[dropcap]E[/dropcap]l sol y el gélido frío de la sierra luchan hasta anularse. El zarco cielo recrea la respiración de un mar estático sobre la plaza del pueblo. La voz del océano es sustituida por el vocerío de una bandada de gorriones que acechan feroces las migas de pan. La madera ajada de los bancos sufre los ataques de la luz de mediodía. Contraste entre el colorido y la cal que envuelve cada pared. Las arrugas legitimadas por las décadas dibujan un bosque de sombras en el rostro del jubilado. La clausura de los párpados solo se interrumpe para cumplir con el saludo cortés. Galope sosegado por el retiro. Galope tranquilo por la paz del libre albedrío.
Así, con pausa y sin aceleración parecen sucederse las fechas -y ya van sesentaitantas- para aquellos que allá por el 20 de diciembre recibieron el encargo del diálogo. Con la urgencia establecida, que solo Izquierda Unida palpa por la catástrofe económica que les supondría una nueva campaña, el ministro de Asuntos Exteriores en funciones García-Margallo respondía relajado a Alsina en la mañana del viernes: “Unas nuevas elecciones con el mismo resultado aumentarían la dosis de sentido común para sentarnos”.

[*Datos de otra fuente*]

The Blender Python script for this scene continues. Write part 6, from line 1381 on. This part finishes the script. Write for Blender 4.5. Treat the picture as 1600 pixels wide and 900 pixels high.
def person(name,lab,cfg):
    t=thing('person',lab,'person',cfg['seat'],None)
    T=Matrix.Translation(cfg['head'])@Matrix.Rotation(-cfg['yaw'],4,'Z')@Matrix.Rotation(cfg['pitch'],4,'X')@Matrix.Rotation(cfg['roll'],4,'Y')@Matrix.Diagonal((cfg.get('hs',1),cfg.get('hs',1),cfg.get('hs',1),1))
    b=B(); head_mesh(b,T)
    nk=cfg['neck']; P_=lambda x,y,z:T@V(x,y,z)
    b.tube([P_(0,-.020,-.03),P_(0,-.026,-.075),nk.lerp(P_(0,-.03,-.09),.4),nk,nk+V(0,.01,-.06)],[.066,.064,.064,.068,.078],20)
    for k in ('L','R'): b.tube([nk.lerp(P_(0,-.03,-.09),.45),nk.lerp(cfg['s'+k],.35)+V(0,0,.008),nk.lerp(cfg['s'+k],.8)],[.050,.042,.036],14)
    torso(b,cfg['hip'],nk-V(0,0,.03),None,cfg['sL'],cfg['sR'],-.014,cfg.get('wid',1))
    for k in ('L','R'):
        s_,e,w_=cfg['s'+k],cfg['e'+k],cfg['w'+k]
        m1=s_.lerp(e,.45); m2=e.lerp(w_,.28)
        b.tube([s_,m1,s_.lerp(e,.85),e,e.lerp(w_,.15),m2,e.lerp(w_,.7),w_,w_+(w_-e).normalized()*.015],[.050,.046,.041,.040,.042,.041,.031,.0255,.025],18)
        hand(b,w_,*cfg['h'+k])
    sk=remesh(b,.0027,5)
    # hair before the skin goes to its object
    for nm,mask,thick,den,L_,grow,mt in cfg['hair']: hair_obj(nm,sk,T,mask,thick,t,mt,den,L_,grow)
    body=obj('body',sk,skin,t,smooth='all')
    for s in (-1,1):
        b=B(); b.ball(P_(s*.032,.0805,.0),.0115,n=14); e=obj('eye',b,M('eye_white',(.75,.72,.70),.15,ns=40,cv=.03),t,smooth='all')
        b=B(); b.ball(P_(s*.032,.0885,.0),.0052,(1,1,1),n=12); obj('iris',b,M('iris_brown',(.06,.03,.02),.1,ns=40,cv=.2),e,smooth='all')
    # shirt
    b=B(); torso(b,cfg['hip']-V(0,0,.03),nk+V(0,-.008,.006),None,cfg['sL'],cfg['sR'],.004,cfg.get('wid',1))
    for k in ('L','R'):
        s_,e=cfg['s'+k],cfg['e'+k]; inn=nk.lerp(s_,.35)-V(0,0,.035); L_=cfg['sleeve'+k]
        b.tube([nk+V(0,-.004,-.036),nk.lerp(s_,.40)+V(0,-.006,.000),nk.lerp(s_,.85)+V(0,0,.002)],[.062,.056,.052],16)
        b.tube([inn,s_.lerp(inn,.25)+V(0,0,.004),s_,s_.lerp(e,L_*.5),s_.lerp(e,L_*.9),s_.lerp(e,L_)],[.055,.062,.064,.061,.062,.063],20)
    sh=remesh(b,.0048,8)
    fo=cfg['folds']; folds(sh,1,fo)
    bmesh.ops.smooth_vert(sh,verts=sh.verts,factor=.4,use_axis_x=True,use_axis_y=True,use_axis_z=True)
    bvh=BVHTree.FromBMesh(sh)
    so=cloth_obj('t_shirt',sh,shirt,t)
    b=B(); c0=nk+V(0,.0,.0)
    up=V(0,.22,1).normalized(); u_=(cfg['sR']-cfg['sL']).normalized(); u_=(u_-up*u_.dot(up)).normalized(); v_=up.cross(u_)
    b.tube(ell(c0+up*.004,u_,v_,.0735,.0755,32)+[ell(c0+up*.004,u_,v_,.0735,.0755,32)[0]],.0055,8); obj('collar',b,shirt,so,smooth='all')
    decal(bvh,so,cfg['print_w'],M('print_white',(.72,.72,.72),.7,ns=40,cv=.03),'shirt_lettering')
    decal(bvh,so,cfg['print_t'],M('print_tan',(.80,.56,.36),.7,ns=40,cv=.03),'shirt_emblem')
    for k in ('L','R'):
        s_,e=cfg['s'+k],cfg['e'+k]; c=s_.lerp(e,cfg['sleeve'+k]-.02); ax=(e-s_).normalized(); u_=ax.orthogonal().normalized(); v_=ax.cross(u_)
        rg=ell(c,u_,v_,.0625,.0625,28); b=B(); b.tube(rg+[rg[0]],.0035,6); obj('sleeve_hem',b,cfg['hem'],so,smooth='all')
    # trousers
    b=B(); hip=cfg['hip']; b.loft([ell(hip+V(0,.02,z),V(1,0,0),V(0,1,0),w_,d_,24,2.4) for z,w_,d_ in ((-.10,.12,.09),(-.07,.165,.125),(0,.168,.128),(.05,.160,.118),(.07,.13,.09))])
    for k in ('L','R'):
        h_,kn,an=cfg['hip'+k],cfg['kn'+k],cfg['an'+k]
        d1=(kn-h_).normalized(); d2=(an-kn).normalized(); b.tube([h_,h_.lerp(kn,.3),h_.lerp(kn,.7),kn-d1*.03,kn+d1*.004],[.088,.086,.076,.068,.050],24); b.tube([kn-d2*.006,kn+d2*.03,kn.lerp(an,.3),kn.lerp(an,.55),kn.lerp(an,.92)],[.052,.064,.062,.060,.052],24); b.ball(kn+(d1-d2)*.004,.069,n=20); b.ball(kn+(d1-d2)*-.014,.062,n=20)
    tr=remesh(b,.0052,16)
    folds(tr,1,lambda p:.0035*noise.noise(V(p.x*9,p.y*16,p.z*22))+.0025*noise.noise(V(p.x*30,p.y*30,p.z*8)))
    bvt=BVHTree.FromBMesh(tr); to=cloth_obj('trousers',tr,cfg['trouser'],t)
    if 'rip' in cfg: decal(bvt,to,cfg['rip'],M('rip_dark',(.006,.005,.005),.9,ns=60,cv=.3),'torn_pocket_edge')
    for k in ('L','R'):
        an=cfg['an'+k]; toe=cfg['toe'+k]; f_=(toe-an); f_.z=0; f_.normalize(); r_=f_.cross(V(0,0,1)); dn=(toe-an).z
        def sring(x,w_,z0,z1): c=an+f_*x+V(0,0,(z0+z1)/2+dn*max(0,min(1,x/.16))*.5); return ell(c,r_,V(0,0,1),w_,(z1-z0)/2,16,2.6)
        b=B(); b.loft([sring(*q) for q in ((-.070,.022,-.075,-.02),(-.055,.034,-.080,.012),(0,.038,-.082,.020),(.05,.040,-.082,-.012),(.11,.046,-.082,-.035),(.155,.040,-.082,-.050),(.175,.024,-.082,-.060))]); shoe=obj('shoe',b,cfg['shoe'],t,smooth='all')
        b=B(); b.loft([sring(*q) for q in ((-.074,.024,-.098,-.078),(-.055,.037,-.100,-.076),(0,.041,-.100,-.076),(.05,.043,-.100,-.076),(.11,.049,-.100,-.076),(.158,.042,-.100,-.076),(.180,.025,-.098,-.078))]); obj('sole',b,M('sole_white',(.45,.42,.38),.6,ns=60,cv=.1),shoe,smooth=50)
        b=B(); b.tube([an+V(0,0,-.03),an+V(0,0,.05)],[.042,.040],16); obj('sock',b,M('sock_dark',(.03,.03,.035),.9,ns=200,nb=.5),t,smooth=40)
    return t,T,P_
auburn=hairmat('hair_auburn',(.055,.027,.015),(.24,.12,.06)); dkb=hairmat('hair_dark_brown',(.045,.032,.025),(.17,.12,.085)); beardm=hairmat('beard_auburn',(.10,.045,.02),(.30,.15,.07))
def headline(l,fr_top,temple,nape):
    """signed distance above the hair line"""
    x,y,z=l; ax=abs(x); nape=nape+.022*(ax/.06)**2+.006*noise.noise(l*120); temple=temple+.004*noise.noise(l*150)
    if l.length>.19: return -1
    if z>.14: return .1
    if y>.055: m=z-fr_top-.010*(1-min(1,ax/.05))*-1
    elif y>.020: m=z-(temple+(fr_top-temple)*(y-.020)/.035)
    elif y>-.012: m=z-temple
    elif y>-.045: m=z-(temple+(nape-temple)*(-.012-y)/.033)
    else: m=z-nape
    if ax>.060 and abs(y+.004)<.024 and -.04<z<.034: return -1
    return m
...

Cuando el galope impuesto debería ser el exclamado por la pluma de Alberti y por la voz de Ibáñez, la tendencia se acerca más a la representada por el retiro del jubilado y su contemplación del vivir. Margallo ha dado forma a la mofa que muchos ya presuponían. Un escarnio para el votante que observa cómo se utiliza la llamada a las urnas como una simple carta más en el juego de azar, un mero intento en el que parece no perderse nada. ‘Si a la siguiente tampoco, pues ya nos ponemos’, viene a decir el ministro ante el excelso Alsina. Otro menosprecio al público de la mediocre obra. Otro más, quizá el más evidente, pero no el único. Los anteriores daban cabida a la interpretación, a meditar sobre si realmente pretendían los flamantes emisarios del pueblo llegar a un acuerdo en las Cortes. Aún quedaba lugar para las cábalas sobre las estrategias de Iglesias cuando este tomaba las miradas del público en cada una de sus desentonadas. “Referéndum en Cataluña”, le imponía a un inamovible y lento Partido Socialista sabedor de la imposibilidad de su cumplimiento. “¡Vicepresidente, vicepresidente!”, clamaban en otra. “Iglesias no sabe dónde está”, le respondía un Hernando portavoz de un partido que busca engrasar su desmesurada estructura en algún lugar de la geografía política. Como de costumbre, sin esa sutileza desconcertante que practica Iglesias y con el simplismo por defecto, Rajoy esbozó en las confidencias a Cameron lo que, junto con las palabras de Margallo, retrata la voz popular.
Como si al libre albedrío respondiesen, como si la contemplación de la inmensidad del cielo fuese su labor, las ofertas del renunciante Rajoy y el rockstar Iglesias confluyen en la desaceleración del frenetismo que las urnas exigieron en forma de pluralidad. Mientras los sobres entonaban el veloz ritmo del A galopar de Alberti, ambos parecen optar por el compás de los pueblos blancos de Andalucía.